The biggest surprise the film packs is that at its core, it’s quite heart-warming. This is mainly due to the strangely touching relationship between Alexia, as she goes incognito as Adrien, and fire captain Vincent, despite Alexia/Adrien’s very obvious deception that is clear to everyone else around Vincent and eventually Vincent himself. As Alexia pretends to be Vincent’s long-lost son Adrien who doesn’t talk (Vincent presumes it’s due to trauma, but it’s really because Alexia’s feminine voice would give her disguise away), her pregnant breasts and belly excruciatingly wrapped with a binder, the two develop a sense of trust and, towards the end of the film, love. This can be seen in the magenta-hued dance interlude (did I mention the film has several firefighter dance scenes?) set to Future Islands’ “Light House.” While partying, one of the firefighters encourages Vincent to dance. Watching Vincent get lost in the music, Alexia/Adrien smiles and later in the scene, starts to dance with him. Before that, however, one of the firefighters who clearly suspects Adrien is not who he seems, pulls Vincent aside and Vincent responds, “Don’t talk about my son.” At first, this seems like complete naiveté, blind hope from a despondent and grieving man. But, later in the film, Vincent affirms to Alexia/Adrien, after seeing her clearly female body: “Whoever you are, you are my son.”

Alexia/Adrien’s last dance

The relationship between Vincent and Alexia/Adrien is one of redemption between two deeply broken loners, two outcasts who have decided to accept one another. Their dual alienation, as well as unexpected paternal bond, is echoed in the American folk standard “Wayfaring Stranger” that appears twice in the film by two different musicians: first by 16 Horsepower, during the opening credits and briefly on the radio before Alexia’s childhood car crash and second by Lisa Abbott, during Alexia/Adrien’s seductive gender-fucking striptease on the top of a fire truck. Both instances use the lyrics of this song differently. At first, “Wayfaring Stranger” seems to refer to both Alexia/Adrien and Vincent’s estrangement from society (“I’m just a poor wayfaring stranger/Traveling through this world below”). Yet in its final usage, Alexia/Adrien’s employs the song to resurrect her past life as a car showgirl, erotically dancing while dressed as a missing boy. Combining these two aspects of her identity–one presumed real and the other assumed, this scene depicts a complete inhabitation of her own body (to the horror of the other firefighters who can’t believe what they’re seeing).
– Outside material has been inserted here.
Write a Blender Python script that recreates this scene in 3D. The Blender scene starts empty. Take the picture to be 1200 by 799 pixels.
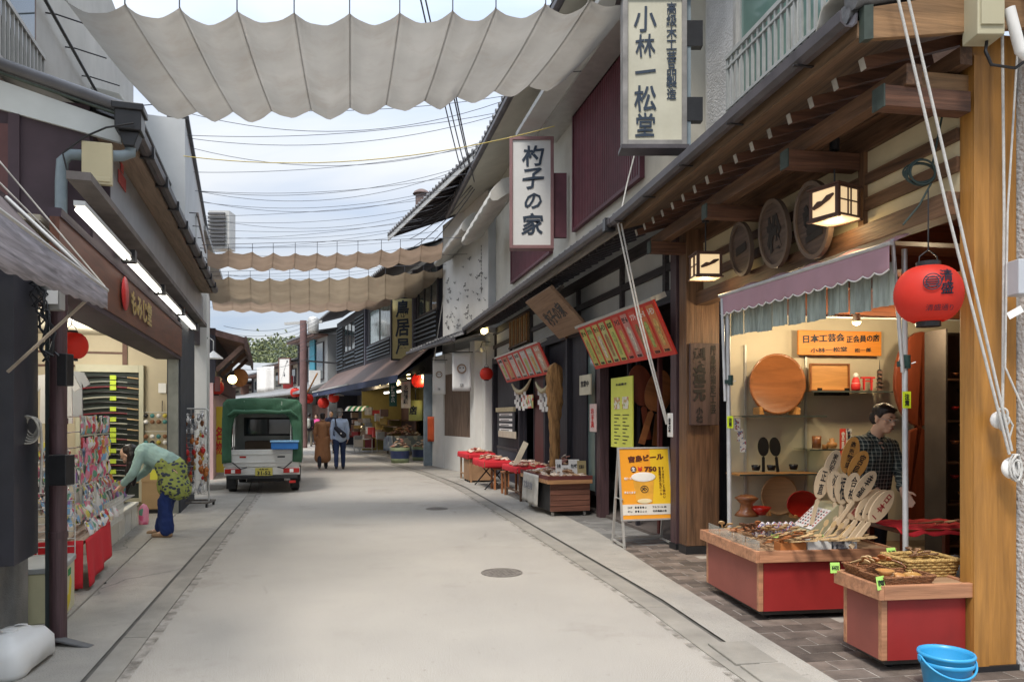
import bpy, bmesh, math, random
from mathutils import Matrix, Vector, Euler
from math import sin, cos, pi, radians, sqrt, atan2
random.seed(11)
R = random.random
def U(a, b): return a + (b - a) * random.random()
scn = bpy.context.scene
COL = scn.collection
# ------------------------------------------------------------------ camera
CH, FL, CX, HY = 1.5, 867.0, 600.0, 488.0
cd = bpy.data.cameras.new('camera'); cam = bpy.data.objects.new('camera', cd); COL.objects.link(cam)
cam.location = (0, 0, CH); cam.rotation_euler = (radians(90), 0, 0)
cd.sensor_width = 36; cd.lens = 26.0; cd.shift_y = (HY - 399.5) / 1200.0
cd.clip_start = 0.05; cd.clip_end = 3000
scn.camera = cam
# ------------------------------------------------------------------ world
w = bpy.data.worlds.new("World"); scn.world = w; w.use_nodes = True
nt = w.node_tree; N = nt.nodes; Lk = nt.links; N.clear()
SUN_EL, SUN_ROT = radians(58), radians(200)
out = N.new('ShaderNodeOutputWorld'); bg = N.new('ShaderNodeBackground'); bg.inputs[1].default_value = 0.1
sky = N.new('ShaderNodeTexSky'); sky.sky_type = 'NISHITA'; sky.sun_disc = False
sky.sun_elevation = SUN_EL; sky.sun_rotation = SUN_ROT; sky.air_density = 1.0; sky.dust_density = 1.5
tc = N.new('ShaderNodeTexCoord'); sep = N.new('ShaderNodeSeparateXYZ'); Lk.new(tc.outputs['Generated'], sep.inputs[0])
def mth(op, a, b=None, c=None):
    n = N.new('ShaderNodeMath'); n.operation = op
    for i, x in enumerate((a, b, c)):
        if x is None: continue
        if isinstance(x, (int, float)): n.inputs[i].default_value = x
        else: Lk.new(x, n.inputs[i])
    return n.outputs[0]
dz = mth('ADD', mth('MAXIMUM', sep.outputs[2], 0.0), 0.18)
comb = N.new('ShaderNodeCombineXYZ')
Lk.new(mth('DIVIDE', sep.outputs[0], dz), comb.inputs[0]); Lk.new(mth('DIVIDE', sep.outputs[1], dz), comb.inputs[1])
mp = N.new('ShaderNodeMapping'); mp.inputs['Scale'].default_value = (0.7, 1.5, 1); mp.inputs['Location'].default_value = (0.35, 0.4, 2.0); mp.inputs['Rotation'].default_value = (0, 0, radians(-12))
Lk.new(comb.outputs[0], mp.inputs[0])
nz = N.new('ShaderNodeTexNoise'); nz.inputs['Scale'].default_value = 1.35; nz.inputs['Detail'].default_value = 7; nz.inputs['Roughness'].default_value = 0.5; nz.inputs['Distortion'].default_value = 0.25
Lk.new(mp.outputs[0], nz.inputs['Vector'])
rp = N.new('ShaderNodeValToRGB'); rp.color_ramp.elements[0].position = 0.36; rp.color_ramp.elements[1].position = 0.62
Lk.new(nz.outputs[0], rp.inputs[0])
cl = N.new('ShaderNodeMixRGB'); cl.inputs[1].default_value = (3.3, 3.9, 4.9, 1); cl.inputs[2].default_value = (5.25, 5.35, 5.45, 1)
Lk.new(rp.outputs[0], cl.inputs[0])
# overcast luminance law: the sky grows brighter towards the zenith
zen = mth('ADD', mth('MULTIPLY', mth('POWER', mth('MAXIMUM', sep.outputs[2], 0.0), 2.0), 2.3), 0.62)
vm = N.new('ShaderNodeVectorMath'); vm.operation = 'SCALE'; Lk.new(cl.outputs[0], vm.inputs[0]); Lk.new(zen, vm.inputs[3])
mx = N.new('ShaderNodeMixRGB'); mx.inputs[0].default_value = 0.88
Lk.new(sky.outputs[0], mx.inputs[1]); Lk.new(vm.outputs[0], mx.inputs[2])
Lk.new(mx.outputs[0], bg.inputs[0]); Lk.new(bg.outputs[0], out.inputs[0])
sd = bpy.data.lights.new('sun', 'SUN'); sd.energy = 1.5; sd.angle = radians(14); sd.color = (1.0, 0.93, 0.84)
sun = bpy.data.objects.new('sun', sd); COL.objects.link(sun)
sv = Vector((sin(SUN_ROT) * cos(SUN_EL), cos(SUN_ROT) * cos(SUN_EL), sin(SUN_EL)))
sun.rotation_euler = (-sv).to_track_quat('-Z', 'Y').to_euler()
scn.view_settings.view_transform = 'Standard'; scn.view_settings.look = 'None'; scn.view_settings.exposure = 1.2; scn.view_settings.gamma = 1
scn.view_settings.use_curve_mapping = False
try:
    scn.cycles.max_bounces = 6; scn.cycles.transparent_max_bounces = 12
    scn.cycles.diffuse_bounces = 4; scn.cycles.glossy_bounces = 3; scn.cycles.sample_clamp_indirect = 4
except Exception: pass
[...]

Likewise, there is a redeeming transcendence found at the end of “Wayfaring Stranger” with the repeated lines: “So I’m just going over Jordan/I’m just going over home.” It’s as if Alexia/Adrien found a home with Vincent, and he with her as his son.

Of course, this salvation doesn’t last. I mean, does it ever? And concluding with a final semi-ok-not-really virginal, gut-ripping birth scene set to soaring religious operatics, Titane just might be the perfect cozy Christmas film for the entire family this year!